Tier-II cities might be the next big demand centres for electric vehicles (EVs) in India, even as the gap in demand for EVs between large and mid-sized cities narrows. This has been revealed by an analysis of the electric two-wheeler and car sales, by strategic research provider Bloomberg NEF (BNEF). It studied 207 cities across 10 states, including Delhi, Gujarat, Haryana, Karnataka, Kerala, Madhya Pradesh, Maharashtra, Rajasthan, Tamil Nadu and Uttar Pradesh.

The electric two-wheeler sales in some Tier-2 markets have actually outrun the growth in metropolitans. But within Tier-2 cities, state capitals seem to be leading the electric car sales growth. While the EV sales are growing rapidly, they vary across its 36 states and union territories. In wealthier, populous and more developed Tier-1 cities, the EV demand is high. But adoption in Tier-2 cities is also rising.
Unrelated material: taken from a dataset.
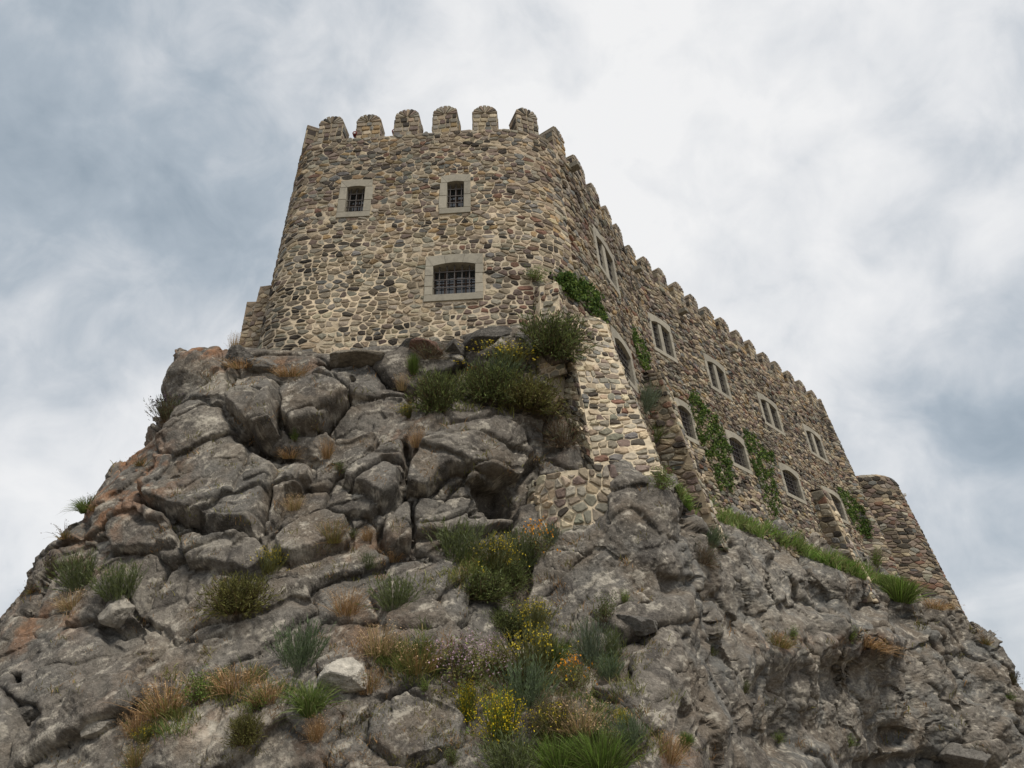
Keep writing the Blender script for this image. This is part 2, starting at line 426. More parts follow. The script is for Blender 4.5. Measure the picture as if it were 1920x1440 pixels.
# windows measured on the wall: frame corners in the photograph -> s, z, width, height
WIN = []   # (s_center, z_bottom, width, height, kind, label)
def win(corners, kind, label, opening=None):
    q = [inv(*c) for c in corners]
    sl = (q[0][0] + q[3][0]) / 2; sr = (q[1][0] + q[2][0]) / 2; zt = (q[0][1] + q[1][1]) / 2; zb = (q[2][1] + q[3][1]) / 2
    WIN.append([(sl + sr) / 2, zb, sr - sl, zt - zb, kind, label]); print('WIN', kind, np.round(WIN[-1][:4], 2))
win([(640, 340), (702, 336), (690, 405), (632, 412)], 'small', None)
win([(828, 330), (883, 327), (881, 400), (824, 403)], 'small', None)
win([(800, 480), (906, 477), (906, 563), (795, 567)], 'big', None)
win([(1107, 420), (1149, 477), (1159, 552), (1122, 505)], 'twin', None)
win([(1211, 576), (1256, 612), (1267, 680), (1225, 645)], 'twin', None)
win([(1316, 656), (1359, 694), (1372, 757), (1330, 722)], 'twin', None)
win([(1417, 733), (1456, 760), (1471, 822), (1433, 796)], 'twin', None)
win([(1503, 793), (1539, 816), (1551, 874), (1519, 851)], 'twin', None)
win([(1134, 572), (1175, 627), (1192, 716), (1152, 670)], 'arch', None)
win([(1254, 724), (1289, 747), (1309, 830), (1272, 800)], 'arch', None)
win([(1353, 799), (1391, 822), (1412, 891), (1375, 868)], 'arch', None)
win([(1456, 865), (1495, 883), (1512, 955), (1475, 929)], 'arch', None)
win([(1538, 912), (1577, 935), (1592, 988), (1555, 965)], 'arch', None)
up = np.mean([x[1] for x in WIN[4:8]]); lo = np.mean([x[1] for x in WIN[10:12]]); uh = np.mean([x[3] for x in WIN[4:8]]); lh = np.mean([x[3] for x in WIN[10:12]])
for x in WIN[4:8]: x[1] = up * .5 + x[1] * .5; x[3] = uh
for x in WIN[8:]: x[1] = lo * .6 + x[1] * .4; x[3] = lh
HOLES = [(x[0] - x[2] / 2, x[0] + x[2] / 2, x[1], x[1] + x[3]) for x in WIN]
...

Bengaluru overtakes other Tier-1 cities in EV adoption of passenger and two-wheelers. On the other hand, Jaipur accounts for more than 79% of all electric cars in the state’s five Tier-2 cities. Lucknow leads UP’s sales growth in 2023, with demand reaching 1,120 units. Thiruvananthapuram is at the forefront with 840 electric cars sold and Gurugram, a fast-growing city that shares a border with the national capital Delhi, sees nearly 1,570 electric cars sold in 2023.

The potentially large auto market and EV strategies could make Tier-2 cities the demand EV hubs of the future. But in smaller cities with limited disposable incomes, policy support would be crucial to boost sales.

Source: Business Standard, Hindustan Times

Delhi government shares details of green cover drive

About two crore saplings were planted in Delhi in the last four years, against the government’s target of five years, said Delhi environment minister Gopal Rai. About 64 lakh more saplings of various species will be added in the next year. It will be kickstarted from Narela on July 11 along with the monsoons.

Calling for residents’ support, he said that seven lakh saplings will be distributed free of cost. The first phase will cover 30 assembly constituencies and will run until August 9. A third-party audit will be conducted to assess the survival rate of newly planted saplings, with the previous audit showing a survival rate of 60%.

Source: Business Standard

Mumbai costliest city in India: Mercer report

Mumbai skyline
Skyline of Mumbai city as seen from Churchgate. Pic: Aj777x, Wikimedia Commons.

Mumbai has emerged as the most expensive city for expats in India in Mercer’s Cost of Living City Ranking 2024 list, which analysed 226 cities worldwide. Costs of over 200 items were assessed to arrive at the ranking, including housing, transport, food, clothing and entertainment. Globally, Mumbai stood at 136th place in the list, which is 11 spots higher compared to last year. Delhi emerged as the second costliest city from India, ranking 165 globally.

Other Indian cities featuring in the list were Chennai (189), Bengaluru (195), Hyderabad (202), Pune (205) and Kolkata (207).